### [RECORDED INFORMATION]
** Start **

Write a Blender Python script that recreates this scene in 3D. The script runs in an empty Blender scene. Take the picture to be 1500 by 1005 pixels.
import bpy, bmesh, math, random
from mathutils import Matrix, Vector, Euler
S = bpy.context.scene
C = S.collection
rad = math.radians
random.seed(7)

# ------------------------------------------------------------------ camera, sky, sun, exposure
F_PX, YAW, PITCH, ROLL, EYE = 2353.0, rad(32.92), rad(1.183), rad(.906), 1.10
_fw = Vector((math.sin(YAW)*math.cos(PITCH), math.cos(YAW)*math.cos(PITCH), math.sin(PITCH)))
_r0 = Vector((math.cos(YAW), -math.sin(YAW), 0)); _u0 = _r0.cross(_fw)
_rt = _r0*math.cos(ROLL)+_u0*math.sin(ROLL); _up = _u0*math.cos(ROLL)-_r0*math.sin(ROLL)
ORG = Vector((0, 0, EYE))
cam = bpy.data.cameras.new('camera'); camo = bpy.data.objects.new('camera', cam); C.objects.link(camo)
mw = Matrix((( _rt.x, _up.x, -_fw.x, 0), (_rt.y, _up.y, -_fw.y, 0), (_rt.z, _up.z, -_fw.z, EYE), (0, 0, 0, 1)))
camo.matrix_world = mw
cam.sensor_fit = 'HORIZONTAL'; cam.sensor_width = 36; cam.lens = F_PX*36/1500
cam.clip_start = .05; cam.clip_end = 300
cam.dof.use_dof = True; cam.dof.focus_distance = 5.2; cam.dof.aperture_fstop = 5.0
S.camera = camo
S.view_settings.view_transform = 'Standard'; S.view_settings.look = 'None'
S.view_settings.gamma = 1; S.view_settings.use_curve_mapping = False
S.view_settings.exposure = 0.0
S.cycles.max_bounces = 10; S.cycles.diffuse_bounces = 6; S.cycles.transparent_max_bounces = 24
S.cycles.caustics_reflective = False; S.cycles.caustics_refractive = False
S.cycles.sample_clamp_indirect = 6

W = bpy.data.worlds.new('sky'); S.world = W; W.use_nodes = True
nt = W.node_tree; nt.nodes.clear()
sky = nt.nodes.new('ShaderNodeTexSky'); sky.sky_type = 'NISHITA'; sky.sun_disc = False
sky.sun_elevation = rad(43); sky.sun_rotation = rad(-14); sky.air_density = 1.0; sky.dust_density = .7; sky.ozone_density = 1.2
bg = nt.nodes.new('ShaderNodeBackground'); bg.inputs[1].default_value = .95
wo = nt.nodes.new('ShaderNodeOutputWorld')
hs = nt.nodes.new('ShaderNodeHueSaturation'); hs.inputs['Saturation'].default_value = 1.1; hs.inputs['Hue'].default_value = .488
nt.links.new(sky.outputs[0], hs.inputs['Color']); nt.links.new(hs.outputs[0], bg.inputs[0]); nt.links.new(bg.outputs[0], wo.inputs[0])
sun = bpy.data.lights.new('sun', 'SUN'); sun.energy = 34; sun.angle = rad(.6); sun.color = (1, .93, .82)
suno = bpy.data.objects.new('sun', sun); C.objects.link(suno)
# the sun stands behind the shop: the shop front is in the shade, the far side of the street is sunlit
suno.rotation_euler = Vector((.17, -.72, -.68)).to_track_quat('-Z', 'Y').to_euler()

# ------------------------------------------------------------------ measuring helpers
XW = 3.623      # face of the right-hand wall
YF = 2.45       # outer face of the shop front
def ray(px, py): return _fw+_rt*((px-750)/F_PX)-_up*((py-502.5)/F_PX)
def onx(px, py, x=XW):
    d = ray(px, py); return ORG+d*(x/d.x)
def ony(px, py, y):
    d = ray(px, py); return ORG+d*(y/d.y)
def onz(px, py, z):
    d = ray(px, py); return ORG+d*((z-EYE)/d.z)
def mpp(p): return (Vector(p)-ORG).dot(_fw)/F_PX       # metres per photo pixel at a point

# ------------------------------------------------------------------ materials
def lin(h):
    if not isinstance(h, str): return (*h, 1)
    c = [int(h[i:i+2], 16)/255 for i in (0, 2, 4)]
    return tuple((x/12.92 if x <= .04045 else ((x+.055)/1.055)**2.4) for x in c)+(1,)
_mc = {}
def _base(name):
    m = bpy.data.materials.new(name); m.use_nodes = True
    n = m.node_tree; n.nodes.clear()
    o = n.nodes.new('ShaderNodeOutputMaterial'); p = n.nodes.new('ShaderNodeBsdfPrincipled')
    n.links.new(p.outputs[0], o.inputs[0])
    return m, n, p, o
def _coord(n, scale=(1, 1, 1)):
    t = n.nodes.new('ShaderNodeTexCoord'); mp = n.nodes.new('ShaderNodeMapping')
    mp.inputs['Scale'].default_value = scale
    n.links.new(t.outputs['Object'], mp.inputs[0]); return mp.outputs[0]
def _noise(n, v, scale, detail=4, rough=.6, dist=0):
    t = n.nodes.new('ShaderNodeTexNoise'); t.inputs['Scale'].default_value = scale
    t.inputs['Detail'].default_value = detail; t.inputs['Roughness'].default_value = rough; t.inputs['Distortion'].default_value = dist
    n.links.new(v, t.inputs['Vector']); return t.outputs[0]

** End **

### [PROBLEM REQUIREMENTS]
Set down the lines above as they stand, starting with the first line and ending with the line that contains "random.seed(7)".

### [SOLUTION TO THIS TASK]
Write a Blender Python script that recreates this scene in 3D. The script runs in an empty Blender scene. Take the picture to be 1500 by 1005 pixels.
import bpy, bmesh, math, random
from mathutils import Matrix, Vector, Euler
S = bpy.context.scene
C = S.collection
rad = math.radians
random.seed(7)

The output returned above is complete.